**Problem details**: Please quote the material exactly, every line of it.

+++ Data lines +++

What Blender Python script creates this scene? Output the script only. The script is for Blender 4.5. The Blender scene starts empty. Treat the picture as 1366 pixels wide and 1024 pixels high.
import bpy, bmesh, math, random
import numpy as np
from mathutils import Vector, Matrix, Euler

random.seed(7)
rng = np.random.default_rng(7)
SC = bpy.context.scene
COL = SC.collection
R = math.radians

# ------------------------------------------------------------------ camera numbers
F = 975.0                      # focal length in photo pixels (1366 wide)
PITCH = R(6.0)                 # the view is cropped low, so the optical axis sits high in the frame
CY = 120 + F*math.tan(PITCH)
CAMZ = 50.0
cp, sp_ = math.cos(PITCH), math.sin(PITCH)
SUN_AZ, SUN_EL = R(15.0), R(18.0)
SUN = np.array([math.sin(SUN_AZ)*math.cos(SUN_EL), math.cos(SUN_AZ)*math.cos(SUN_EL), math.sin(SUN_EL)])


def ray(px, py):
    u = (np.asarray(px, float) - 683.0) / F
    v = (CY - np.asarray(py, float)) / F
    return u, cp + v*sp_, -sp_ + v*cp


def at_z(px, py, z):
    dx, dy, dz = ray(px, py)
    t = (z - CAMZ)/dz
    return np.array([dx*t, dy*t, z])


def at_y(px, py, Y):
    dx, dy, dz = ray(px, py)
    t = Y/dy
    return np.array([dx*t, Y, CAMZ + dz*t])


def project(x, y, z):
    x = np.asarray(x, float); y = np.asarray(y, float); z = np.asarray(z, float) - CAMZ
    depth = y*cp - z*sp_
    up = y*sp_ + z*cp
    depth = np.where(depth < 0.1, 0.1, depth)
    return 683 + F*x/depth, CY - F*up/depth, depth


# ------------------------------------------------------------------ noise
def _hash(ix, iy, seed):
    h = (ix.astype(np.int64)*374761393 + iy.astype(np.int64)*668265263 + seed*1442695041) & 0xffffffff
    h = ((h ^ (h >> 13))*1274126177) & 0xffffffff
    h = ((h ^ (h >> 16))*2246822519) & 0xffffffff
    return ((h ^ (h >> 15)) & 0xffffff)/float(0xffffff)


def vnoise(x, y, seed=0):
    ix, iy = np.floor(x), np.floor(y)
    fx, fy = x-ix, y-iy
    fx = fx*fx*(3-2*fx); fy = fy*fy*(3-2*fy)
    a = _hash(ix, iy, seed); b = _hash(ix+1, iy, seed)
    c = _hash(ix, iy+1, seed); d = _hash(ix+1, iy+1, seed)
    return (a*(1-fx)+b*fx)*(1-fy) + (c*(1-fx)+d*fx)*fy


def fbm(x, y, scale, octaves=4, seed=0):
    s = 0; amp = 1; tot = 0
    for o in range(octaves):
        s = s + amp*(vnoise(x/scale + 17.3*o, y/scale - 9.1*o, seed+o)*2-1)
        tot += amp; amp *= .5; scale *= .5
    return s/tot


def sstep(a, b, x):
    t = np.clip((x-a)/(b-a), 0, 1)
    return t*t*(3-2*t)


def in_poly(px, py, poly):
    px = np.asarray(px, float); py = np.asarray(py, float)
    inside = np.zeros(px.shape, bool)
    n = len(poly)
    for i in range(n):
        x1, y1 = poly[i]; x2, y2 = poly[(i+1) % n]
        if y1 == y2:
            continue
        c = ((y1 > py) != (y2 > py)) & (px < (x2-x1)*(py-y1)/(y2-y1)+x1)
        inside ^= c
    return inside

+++

**Task result**:
What Blender Python script creates this scene? Output the script only. The script is for Blender 4.5. The Blender scene starts empty. Treat the picture as 1366 pixels wide and 1024 pixels high.
import bpy, bmesh, math, random
import numpy as np
from mathutils import Vector, Matrix, Euler

random.seed(7)
rng = np.random.default_rng(7)
SC = bpy.context.scene
COL = SC.collection
R = math.radians

# ------------------------------------------------------------------ camera numbers
F = 975.0                      # focal length in photo pixels (1366 wide)
PITCH = R(6.0)                 # the view is cropped low, so the optical axis sits high in the frame
CY = 120 + F*math.tan(PITCH)
CAMZ = 50.0
cp, sp_ = math.cos(PITCH), math.sin(PITCH)
SUN_AZ, SUN_EL = R(15.0), R(18.0)
SUN = np.array([math.sin(SUN_AZ)*math.cos(SUN_EL), math.cos(SUN_AZ)*math.cos(SUN_EL), math.sin(SUN_EL)])


def ray(px, py):
    u = (np.asarray(px, float) - 683.0) / F
    v = (CY - np.asarray(py, float)) / F
    return u, cp + v*sp_, -sp_ + v*cp


def at_z(px, py, z):
    dx, dy, dz = ray(px, py)
    t = (z - CAMZ)/dz
    return np.array([dx*t, dy*t, z])


def at_y(px, py, Y):
    dx, dy, dz = ray(px, py)
    t = Y/dy
    return np.array([dx*t, Y, CAMZ + dz*t])


def project(x, y, z):
    x = np.asarray(x, float); y = np.asarray(y, float); z = np.asarray(z, float) - CAMZ
    depth = y*cp - z*sp_
    up = y*sp_ + z*cp
    depth = np.where(depth < 0.1, 0.1, depth)
    return 683 + F*x/depth, CY - F*up/depth, depth


# ------------------------------------------------------------------ noise
def _hash(ix, iy, seed):
    h = (ix.astype(np.int64)*374761393 + iy.astype(np.int64)*668265263 + seed*1442695041) & 0xffffffff
    h = ((h ^ (h >> 13))*1274126177) & 0xffffffff
    h = ((h ^ (h >> 16))*2246822519) & 0xffffffff
    return ((h ^ (h >> 15)) & 0xffffff)/float(0xffffff)


def vnoise(x, y, seed=0):
    ix, iy = np.floor(x), np.floor(y)
    fx, fy = x-ix, y-iy
    fx = fx*fx*(3-2*fx); fy = fy*fy*(3-2*fy)
    a = _hash(ix, iy, seed); b = _hash(ix+1, iy, seed)
    c = _hash(ix, iy+1, seed); d = _hash(ix+1, iy+1, seed)
    return (a*(1-fx)+b*fx)*(1-fy) + (c*(1-fx)+d*fx)*fy


def fbm(x, y, scale, octaves=4, seed=0):
    s = 0; amp = 1; tot = 0
    for o in range(octaves):
        s = s + amp*(vnoise(x/scale + 17.3*o, y/scale - 9.1*o, seed+o)*2-1)
        tot += amp; amp *= .5; scale *= .5
    return s/tot


def sstep(a, b, x):
    t = np.clip((x-a)/(b-a), 0, 1)
    return t*t*(3-2*t)


def in_poly(px, py, poly):
    px = np.asarray(px, float); py = np.asarray(py, float)
    inside = np.zeros(px.shape, bool)
    n = len(poly)
    for i in range(n):
        x1, y1 = poly[i]; x2, y2 = poly[(i+1) % n]
        if y1 == y2:
            continue
        c = ((y1 > py) != (y2 > py)) & (px < (x2-x1)*(py-y1)/(y2-y1)+x1)
        inside ^= c
    return inside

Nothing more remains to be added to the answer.